Courtesy of Jessie Tobias


This delightful design shop carries table and homewares by Maine artists and craftspeople as well as a great selection of coast-appropriate clothing and skincare. And if you happen to become so infatuated with the area that you’re compelled to buy a little Maine cottage of your own, Tobias also offers interior design services. (It wouldn’t be the first time a visitor can’t bear to leave!)

Open Wednesday – Monday and by chance on Tuesday, jessietobiasdesign.com

  • Courtesy of Downeast Art & Antique Fair
  • Courtesy of Downeast Art & Antique Fair

Blue Hill

Benefiting the George Stevens Academy, this antiques and art fair is not strictly Midcoast, but the short drive downeast and is more than worth it. This year’s star-studded guest lineup isn’t to be missed, with names including Nina Campbell, Gil Schafer, and FREDERIC’s own contributing editor Michael Diaz-Griffith, who will be hosting a lecture on collecting and signing copies of his brand-new book, The New AntiquariansPro tip: Don’t miss Withington & Company Antiques—a favorite of Bunny Williams and Martha Stewart.

August 1 – 4, tickets available at georgestevensacademy.org


Courtesy of Center for Maine Contemporary Art


Founded in 1952 in Rockport, CMCA serves as an essential refuge and support network for local and visiting artists, including the likes of Alex Katz, Louise Bourgeois, Fairfield Porter, Alan McGee, and Lois Dodd.

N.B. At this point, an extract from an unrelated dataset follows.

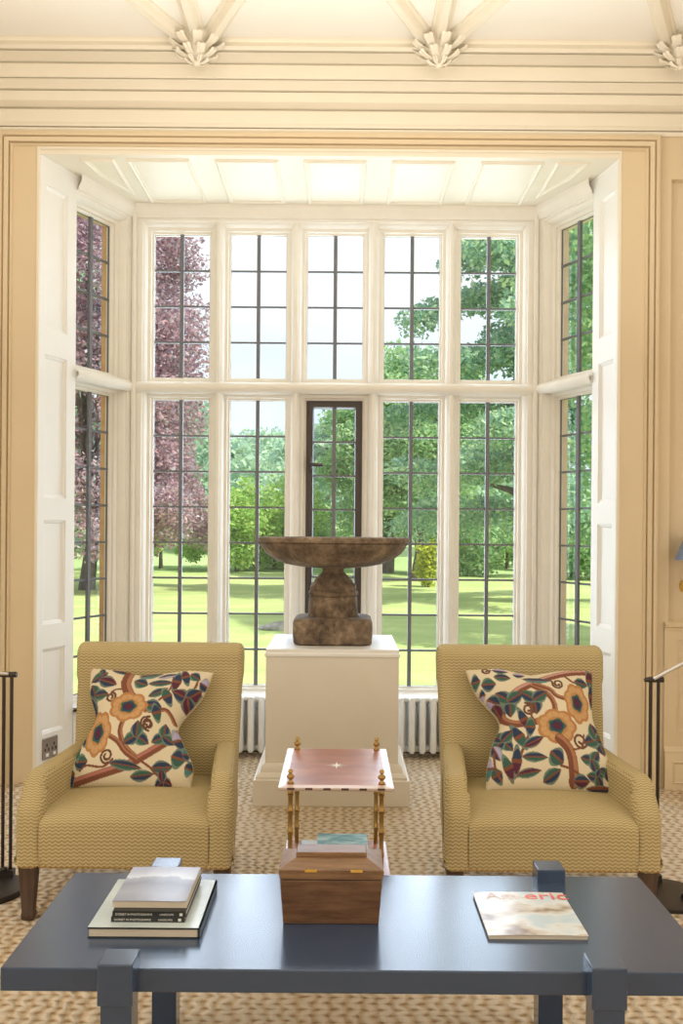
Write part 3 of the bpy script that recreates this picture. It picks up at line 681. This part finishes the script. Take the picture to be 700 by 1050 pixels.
def print_right(p):
    p.leaf(120, 200, 30, 28, 0, GRN, NAVY); p.leaf(65, 180, 18, 32, 0, NAVY, GRN); p.leaf(185, 168, 36, 18, 5, NAVY, GRN); p.leaf(180, 130, 34, 14, 10, LILAC, NAVY); p.leaf(265, 150, 26, 14, 0, LILAC, NAVY); p.tendril(115, 125, 20, 0, 1.2)
    p.stem([(165, 335), (230, 250), (310, 200), (400, 165), (520, 135), (640, 120)], 17, BRN, (.50, .27, .22)); p.leaf(345, 178, 62, 13, 5, NAVY, TEAL)
    p.stem([(315, 205), (370, 240), (400, 290), (400, 340)], 12, BRN, BR2); p.stem([(330, 195), (390, 225), (420, 262), (460, 275)], 10, BRN, BR2); p.stem([(160, 330), (190, 370), (250, 385), (330, 375)], 15, BRN, BR2)
    p.tendril(435, 200, 26, 3.6, 1.5, 5, -1); p.stem([(480, 165), (510, 190), (550, 190)], 5); p.leaf(548, 190, 30, 22, 10, NAVY, GRN); p.leaf(600, 170, 22, 50, 0, MAR, GRN); p.leaf(592, 240, 14, 50, 8, NAVY, MAR)
    p.lobed(205, 280, 60, 3, 90, GRN, NAVY); p.lobed(318, 275, 60, 3, 90, NAVY, GRN); p.leaf(135, 280, 28, 26, 30, NAVY, LILAC); p.leaf(150, 320, 30, 24, 60, MAR, NAVY); p.leaf(90, 245, 12, 22, 0, NAVY, LILAC)
    p.tendril(285, 320, 30, -2, 1.6); p.stem([(300, 300), (295, 350), (310, 380)], 5)
    p.flower(510, 290, 56, 90, .4); p.flower(400, 400, 84, 72)
    p.stem([(405, 455), (440, 490), (455, 540), (455, 620)], 22, BRN, BR2); p.tendril(500, 455, 34, .5, 1.3); p.stem([(520, 430), (505, 480), (465, 495)], 4)
    p.lobed(585, 440, 62, 4, 70, GRN, NAVY); p.lobed(545, 535, 46, 3, 190, GRN, NAVY); p.lobed(560, 600, 40, 3, 190, NAVY, GRN); p.lobed(605, 578, 32, 3, 200, GRN, NAVY)
    p.stem([(300, 380), (270, 440), (230, 520), (210, 600)], 6); p.leaf(260, 365, 18, 46, -20, NAVY, MAR); p.leaf(285, 400, 20, 36, 10, GRN, NAVY); p.leaf(232, 440, 22, 52, -28, NAVY, GRN); p.leaf(290, 465, 44, 18, -22, NAVY, MAR)
    p.leaf(212, 540, 20, 56, 8, NAVY, MAR); p.leaf(175, 565, 20, 50, -18, GRN, MAR); p.leaf(290, 528, 50, 17, 4, NAVY, GRN); p.leaf(260, 588, 50, 15, -8, MAR, GRN)
    p.lobed(160, 450, 52, 4, 50, NAVY, GRN); p.leaf(130, 500, 34, 20, 70, LILAC, NAVY); p.leaf(125, 590, 22, 34, -30, GRN, NAVY); p.leaf(95, 560, 14, 40, 10, LILAC, TEAL); p.stem([(120, 500), (120, 560), (140, 610)], 5)
    p.leaf(385, 530, 32, 34, 40, NAVY, GRN); p.leaf(360, 598, 42, 22, -30, GRN, NAVY); p.stem([(400, 560), (440, 570), (480, 590), (500, 610)], 5); p.leaf(490, 615, 34, 22, 0, NAVY, MAR); p.leaf(575, 640, 60, 10, 0, BRN, NAVY)
def make_pillow(name, left, right, top, bot, k, cx, print_fn, ang, thick):
    n = 190; a = np.linspace(0, 1, n); Ln = resample(left, 12); Rn = resample(right, 12)
    ly, lx = [p[1] for p in Ln], [p[0] for p in Ln]; ry, rx = [p[1] for p in Rn], [p[0] for p in Rn]
    U, V = np.meshgrid(a, a); V = V
    def edge(U, V):
        tY = np.interp(U, [p[0] for p in top], [p[1] for p in top]); bY = np.interp(U, [p[0] for p in bot], [p[1] for p in bot])
        Y = tY + (bY - tY) * V; yl = left[0][1] + (left[-1][1] - left[0][1]) * V; yr = right[0][1] + (right[-1][1] - right[0][1]) * V
        return np.interp(yl, ly, lx) * (1 - U) + np.interp(yr, ry, rx) * U, Y
    X, Y = edge(U, V)
    bz = (4 * U * (1 - U)) ** .42 * (4 * V * (1 - V)) ** .42
    wr = .006 * np.sin(U * 9 + V * 5) * bz + .010 * np.exp(-((U - .5) / .16) ** 2) * np.exp(-V / .25) * -1
    D = thick * bz + wr
    kz = k * .925
    xs = (X - cx) / k; zs = (bot[0][1] - Y) / kz
    fr = np.stack([xs, -D, zs], -1).reshape(-1, 3); bk = np.stack([xs, D * .7, zs], -1).reshape(-1, 3)
    idx = np.arange(n * n).reshape(n, n); q = np.stack([idx[:-1, :-1], idx[1:, :-1], idx[1:, 1:], idx[:-1, 1:]], -1).reshape(-1, 4)
    verts = np.concatenate([fr, bk]); faces = np.concatenate([q, q[:, ::-1] + n * n])
    me = bpy.data.meshes.new(name); me.from_pydata(verts.tolist(), [], faces.tolist())
    p = Paint(X.ravel().copy(), Y.ravel().copy()); print_fn(p)
    c = np.ones((2 * n * n, 4), np.float32); c[:n * n, :3] = p.c; c[n * n:, :3] = np.array(LIN)
    ca = me.color_attributes.new('print', 'FLOAT_COLOR', 'POINT'); ca.data.foreach_set('color', c.ravel())
    import bmesh
    bm = bmesh.new(); bm.from_mesh(me); bmesh.ops.remove_doubles(bm, verts=bm.verts, dist=1e-5); bm.to_mesh(me); bm.free()
    o = link(name, me, M['pillow'], smooth=180); o.rotation_euler = (-math.radians(ang + 13), 0, 0)
    return o
pl = make_pillow('cushion', [(25, 95), (48, 230), (96, 350), (62, 450), (22, 550), (5, 660)], [(648, 112), (605, 240), (505, 380), (530, 460), (590, 570), (592, 668)],
                 [(0, 95), (.2, 108), (.42, 132), (.6, 122), (.8, 108), (1, 112)], [(0, 662), (1, 662)], 4.667 * 268, 325, print_left, 21, .085)
pl.location = (-0.765, 3.455, .385)
tag(pl, 'floral cushion with two orange blooms at its left, on the armchair left of the pedestal', 'cushion', 'floral cushions')
pr = make_pillow('cushion', [(25, 110), (65, 225), (160, 350), (120, 450), (85, 560), (75, 640)], [(625, 110), (606, 220), (590, 340), (612, 440), (640, 560), (650, 655)],
                 [(0, 110), (.25, 105), (.5, 132), (.75, 112), (1, 108)], [(0, 645), (1, 650)], 4.375 * 268, 345, print_right, 21, .085)
pr.location = (0.775, 3.455, .385)
tag(pr, 'floral cushion with orange blooms centre and right, on the armchair right of the pedestal', 'cushion', 'floral cushions')

# ------------------------------------------------------------------ coffee table
TF, TB, TZ = 1.963, 2.513, 0.42
tb = tag(empty('coffee_table', (.05, (TF + TB) / 2, 0)), 'long navy lacquered coffee table with square posts clasping its edges', 'coffee table')
hd = (TB - TF) / 2
MB().box(-.766, .764, -hd, hd, TZ - .05, TZ).build('tabletop', M['navy'], tb, bevel=.003)
for sx in (-.515, .515):
    for sy in (-1, 1):
        ypost = sy * (hd - .004)
        y0, y1 = (ypost - .042, ypost + .034) if sy < 0 else (ypost - .050, ypost + .022)
        x = sx + (0 if sx > 0 else .001)
        MB().box(x - .037, x + .037, y0, y1, TZ - (.062 if sy < 0 else .046), TZ + (.026 if sy < 0 else .036)).build('corner_block', M['navy'], tb, bevel=.003)
        MB().box(x - .031, x + .034, y0 + .006, y1 - .004, 0.0, TZ - (.060 if sy < 0 else .044)).build('leg', M['navy'], tb, bevel=.002)

# books
b = tag(empty('hardback_book', (-.443, 2.256, TZ)), 'large pale blue hardback book lying at the bottom of the stack on the coffee table', 'book')
MB().box(-.125, .122, -.144, .144, .003, .021).build('pages', M['paper'], b)
mb = MB(); mb.box(-.128, .128, -.146, .146, 0, .003); mb.box(.124, .128, -.146, .146, 0, .024)
mb.build('back_cover', M['black_cover'], b)
MB().box(-.128, .128, -.146, .146, .021, .024).build('front_cover', M['album_cover'], b)
MB().box(-.1282, .1282, -.1464, -.1455, .0205, .0243).build('cover_edge', M['black_cover'], b)
def text(body, size, mname, parent, loc, rot, name='lettering', extrude=.0002, sx=1.0):
    c = bpy.data.curves.new(name, 'FONT'); c.body = body; c.size = size; c.extrude = extrude; c.align_x = 'LEFT'
    o = bpy.data.objects.new(name + '_tmp', c); COL.objects.link(o)
    dg = bpy.context.evaluated_depsgraph_get(); me = bpy.data.meshes.new_from_object(o.evaluated_get(dg)); bpy.data.objects.remove(o)
    me.name = name; me.materials.clear(); me.materials.append(M[mname])
    t = bpy.data.objects.new(name, me); COL.objects.link(t); t.parent = parent; t.location = loc; t.rotation_euler = rot; t.scale = (sx, 1, 1); return t
for k, (dx, lab) in enumerate(((0, 'thin black paperback with pale spine lettering, lying directly on the large pale blue book'), (.003, 'thin black paperback with pale spine lettering, lying under the grey landscape book'))):
    b = tag(empty('paperback_book', (-.440 + dx, 2.270, TZ + .024 + k * .0122)), lab, 'book', 'black paperbacks in the stack')
    mb = MB(); mb.box(-.085, .085, -.130, .118, 0, .0012); mb.box(-.085, .085, -.130, .118, .0108, .012); mb.box(-.085, .085, -.1305, -.128, 0, .012)
    cv = mb.build('cover', M['black_cover'], b)
    MB().box(-.083, .083, -.127, .116, .0012, .0108).build('pages', M['paper'], b)
    text('DORSET IN PHOTOGRAPHS', .0068, 'print', cv, (-.078, -.1309, .0036), (PI / 2, 0, 0), sx=1.0); text('LANDSCAPES', .0055, 'print', cv, (.024, -.1309, .004), (PI / 2, 0, 0))
    MB().box(.070, .077, -.1312, -.130, .003, .009).build('spine_mark', M['print'], cv)
b = tag(empty('softcover_book', (-.441, 2.270, TZ + .0485)), 'grey softcover book with a mountain landscape cover, topmost of the coffee table stack', 'book')
mb = MB()
loops = []
for x in np.linspace(-.0865, .0865, 15):
    cz = .0155 + .0012 * math.sin((x + .0865) / .173 * PI) ** 2 + (.0015 if x > .08 else 0); loops.append([(x, -.108, 0), (x, .108, 0), (x, .108, cz - .0008), (x, -.108, cz - .0008)])
mb.loft(loops, True, True, True).build('pages', M['paper'], b, smooth=30)
mb = MB(); mb.loft([[(p[0][0], -.110, p[3][2] + .0002), (p[0][0], .110, p[3][2] + .0002), (p[0][0], .110, p[3][2] + .0012), (p[0][0], -.110, p[3][2] + .0012)] for p in loops], True, True, True)
mb.build('cover', M['landscape_cover'], b, smooth=30)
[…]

In its most recent incarnation, in a building designed by award-winning New York–based architect Toshiko Mori, CMCA has become a gathering place for emerging talent and contemporary giants to join forces in bringing Maine artists to the forefront of the market.

Open daily until 5 p.m., cmcanow.com

The mural, titled You Showed Me Love, is by Portland-based artists Rachel Gloria Adams and Ryan Adams.

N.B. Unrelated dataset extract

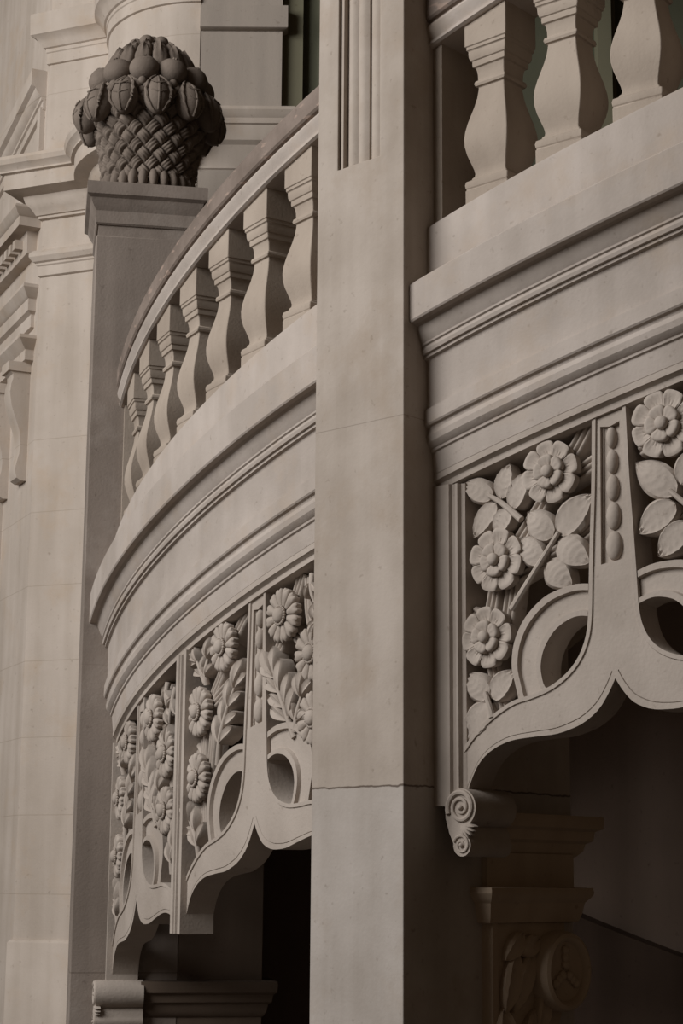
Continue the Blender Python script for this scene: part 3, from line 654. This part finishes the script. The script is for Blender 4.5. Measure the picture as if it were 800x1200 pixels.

Courtesy of Farnsworth Art Museum


Maine has long captivated artists, drawing them in from across the country to be inspired by its rugged coastline and clear winter skies. The Farnsworth has been the archivist of that rich artistic history since its inception. Notably, the museum is dedicated to showing the work of the Wyeth family, who vacationed in the state for generations, with Andrew Wyeth and his wife Betsy establishing their own compound on Allen Island in the 1980s. The museum is also the protector of the Olsen House, famously depicted in Andrew Wyeth’s 1948 painting Christina’s World, now hanging in the MoMA in New York. Currently on view is a not-to-be-missed show of Andrew Wyeth and Edward Hopper’s depictions of Rockland. Don’t miss the Robert Indiana LOVE (1996) sculpture sitting in the courtyard.

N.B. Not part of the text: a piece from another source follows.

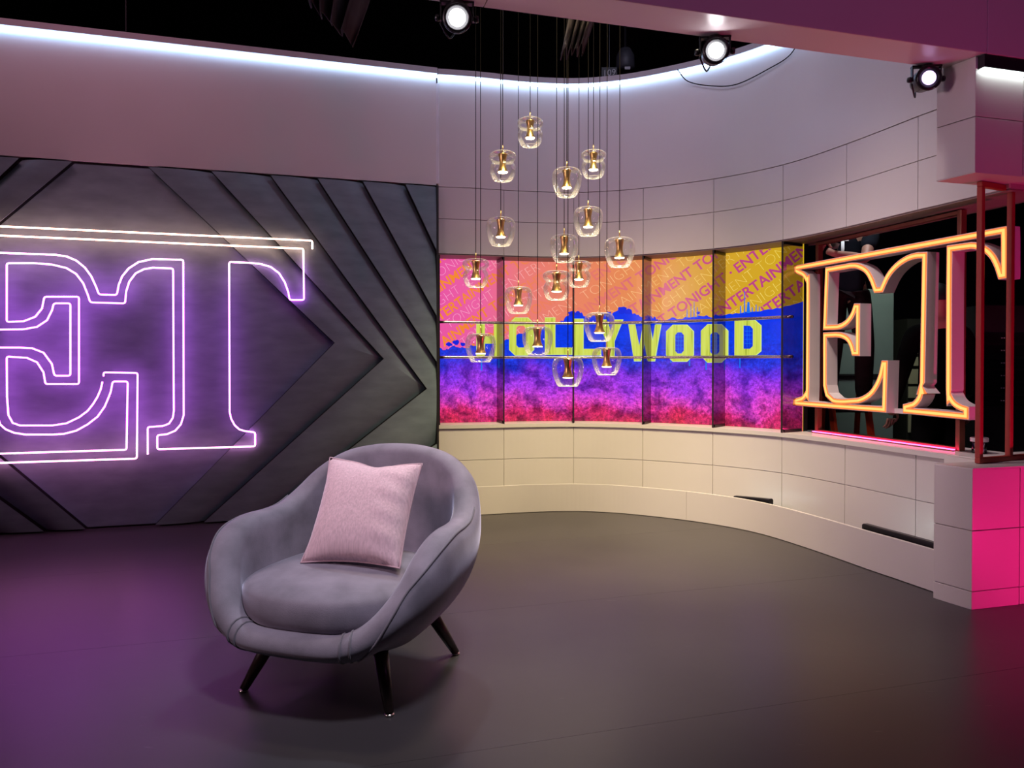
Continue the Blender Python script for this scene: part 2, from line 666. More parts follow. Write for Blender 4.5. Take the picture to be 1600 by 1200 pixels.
NEON = neon_material('neon_tube_glow', [(0.0, (0.9, 0.30, 0.42)), (0.10, (0.85, 0.25, 0.6)), (0.2, (0.80, 0.14, 0.95)), (0.72, (0.72, 0.14, 0.98)),
                                        (0.84, (0.85, 0.28, 0.85)), (0.92, (1.0, 0.50, 0.36)), (1.0, (1.0, 0.54, 0.40))], 10.5)
NEON_OFF = 0.095
strokes = [
    # outer top line of the bar
    [(-150, 346.5), (0, 353.6), (350, 369.6), (488, 376), (488, 389)],
    # main letter contour
    [(-150, 361), (0, 368), (350, 383.3), (474, 388.5), (475, 468.7), (452.7, 468.7), (450.5, 456.5), (445, 441), (436, 426.7), (423, 417), (407.4, 412.4), (390, 410.6),
     (358, 409.3), (358.8, 643.4), (361, 654), (366.6, 664.4), (374, 671), (383, 673.6), (398.6, 675.6), (398.6, 697.5), (245.7, 702), (245.7, 680), (260.5, 678.5),
     (273.8, 673), (282.6, 663), (287, 648.7), (286.4, 406), (238.5, 404.6), (216.4, 409.4), (201, 419.4), (191, 431.5), (185.5, 444.8), (182.6, 460.7), (154.6, 460.2),
     (150, 448), (142.4, 431.5), (132.5, 418), (119, 407), (103.8, 400.6), (86, 398), (0, 395), (-8, 394.6)],
    # inner contour, E counter and T stem left side
    [(230.7, 710), (230.7, 667.3), (254, 665.7), (264, 662), (270, 653), (271.6, 642), (270.5, 419.4), (238.5, 418.3), (225, 420.5), (212, 427), (202, 440), (197, 455.8),
     (195.4, 474), (141, 472.4), (137, 460), (130, 442.5), (119, 428), (103.8, 418.7), (81.7, 413.4), (53, 411), (10.6, 411.2), (10.5, 503), (36.7, 502), (55, 495),
     (65.6, 482), (69.3, 463.6), (123.4, 463.6), (123.4, 600), (71, 600), (68, 581.8), (57.8, 566), (42, 559), (10.5, 557), (11, 620), (13.2, 648.7), (19.9, 660.8),
     (31, 664.8), (81.7, 664.8), (103.8, 661.5), (123.6, 652), (137, 642), (145.7, 631), (152.4, 620), (157.5, 608), (160, 596.5)],
    # E lower arm outer outline
    [(161.7, 588), (161.7, 581.8), (215, 582.8), (213.7, 716.5), (0, 723.3), (-160, 728)],
    # E lower arm main outline
    [(-160, 714), (0, 708.8), (197.6, 702.8), (199.5, 596), (176, 596), (173, 612), (170, 620), (163.4, 635.5), (152.4, 651), (137, 663), (119, 673), (99.4, 678), (81.7, 679),
     (39.7, 679), (22, 676.3), (8.8, 670.8), (0, 663), (-4, 650), (-5, 543)],
    # E middle arm outline
    [(-5, 395), (-5, 515), (0, 515), (36.7, 514.5), (57.8, 510.8), (73.5, 500.4), (81.4, 484.6), (84, 474), (110, 474), (110, 587), (85, 587), (81, 568.6), (68, 551), (50, 544),
     (31.5, 543), (-5, 543)],
    # E stem, left side (runs on past the picture edge)
    [(-150, 361), (-150, 376), (-125, 382), (-108, 398), (-104, 420), (-104, 660), (-110, 690), (-130, 704), (-160, 714)],
]
ns = thing('neon_sign', 'large glowing pink and purple neon ET outline on the dark chevron wall', 'neon sign', wall_pt(-2.3, 0.55, NEON_OFF))
for st in strokes:
    pts = []
    for p in st:
        u, z = wall_uz(p[0], p[1], NEON_OFF)
        pts.append(wall_pt(u, z, NEON_OFF))
    # round the curved runs a little by inserting points only where the turn is gentle
    fine = []
    for i, p in enumerate(pts):
        if 0 < i < len(pts) - 1:
            a = (pts[i] - pts[i - 1]).normalized()
            b = (pts[i + 1] - pts[i]).normalized()
            if a.dot(b) < 0.5:
                la = min(0.012, (pts[i] - pts[i - 1]).length * 0.4)
                lb = min(0.012, (pts[i + 1] - pts[i]).length * 0.4)
                fine += [p - a * la, p - a * la * 0.3 + b * lb * 0.3, p + b * lb]
                continue
        fine.append(p)
    tb = MB().tube(fine, 0.0058, 7).build('neon_tube', NEON, ns, smooth=True)
    # small clear standoffs that hold the tube off the wall
    sm = MB()
    for i in range(0, len(pts), 6):
        sm.tube([pts[i] - WN * 0.008, pts[i] - WN * (NEON_OFF - 0.012)], 0.003, 6)
    sm.build('standoff', mat('clear_standoff', (0.3, 0.28, 0.3), 0.3), tb)['kind'] = 'stuff'

# ------------------------------------------------------------------ curved back wall
seam_px = [(683.7, 291.7), (740, 294), (809.6, 298.4), (870, 300.4), (907.5, 300.4), (947, 298.8), (1005, 294.2), (1114, 280), (1223, 258), (1323, 225), (1434, 182), (1463, 171.4)]
cpts = [hz(x, y, Z_PANEL) for x, y in seam_px]
for p in cpts:
    p.z = 0
d_end = (cpts[-1] - cpts[-3]).normalized()
cpts += [cpts[-1] + d_end * 0.22, cpts[-1] + d_end * 0.46]
curve = smooth_path(cpts, 24)
for _ in range(60):        # even out the measuring noise
    curve = [curve[0]] + [(curve[i - 1] + curve[i] * 2 + curve[i + 1]) / 4 for i in range(1, len(curve) - 1)] + [curve[-1]]
cum = [0.0]
for i in range(1, len(curve)):
    cum.append(cum[-1] + (curve[i] - curve[i - 1]).length)
S_MAX = cum[-1]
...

Open daily 10 a.m. – 5 p.m., farnsworthmuseum.org

Pentecost, 1980

Peter Ralston


Since I was a child, this image of sheep being transported to Allen island for the Betsy Wyeth has loomed large; my grandmother, a devout lover of Maine (and an owner of sheep), had the photograph hanging in her home. Now, knowing its photographer, Peter Ralston—the unofficial documenter of Maine’s enduring capacity to delight and amaze—the power is tenfold. Don’t miss his gallery for a chance to find the ultimate vacation souvenir you’ll cherish for decades to come.

Open Tuesday to Sunday 10 a.m. – 6 p.m. or by appointment, ralstongallery.com


  • Courtesy of Nina June
  • Courtesy of Nina June


This little jewel tucked into the Rockport bay is helmed by accomplished chef and food writer Sara Jenkins. Offering a diverse Mediterranean menu made with local ingredients in an open-plan kitchen as well as a selection of wines, treats and cookbooks, Jenkins’s spot is the perfect location to enjoy a meal overlooking the harbor. Nina June also hosts a plethora of guest chefs all summer who bring different cuisines to the small seaside town.

Open daily for dinner 5:30 – 9:30 p.m., ninajunerestaurant.com

Courtesy of McLoon's Lobster Shack

Spruce Head Island

The requisite Maine lobster roll tastes that much better when you’re sitting outside with a view of the bay and a pleasant sea breeze. Not just a destination for crustaceans, McLoon’s also serves top-notch clam chowder, crab, and even has its own ice cream stand scooping Maine-made Gifford’s ice cream. My go-to order: fried clams as an appetizer and Maine Deer Tracks for dessert.

Open daily 11:30 a.m. – 7 p.m., mcloonslobster.com


Greta Rybus

North Haven

A short ferry ride from Rockland on the island of North Haven, Nebo Lodge has one of the best restaurants in Maine and is the perfect retreat to recharge and nourish your mind and body. Swimming, boating, and long ramblings around the island are the best antidote to the stresses of modern life. Enjoy your morning coffee in a comfy wicker chair on their porch or take it down to the water for a morning dip. This is the ultimate romantic Maine getaway.

For rates and availability, visit nebolodge.com

  • Courtesy of Lark Hotels
  • Courtesy of Lark Hotels


Opened in 1901 by a young widower, Whitehall has a storied past as host to a U.S. president, numerous dignitaries, and was the location at which the enigmatic poet, Edna St. Vincent Millay, was discovered after reciting her poem Renascence. The poem, which begins “All I could see from where I stood / Was three long mountains and a wood; / I turned and looked another way, / And saw three islands in a bay” has been the unofficial slogan since its first utterance. The inn, just a short walk from the center of town, has since been painstakingly renovated for the modern traveler. Don’t miss summer game nights on the patio.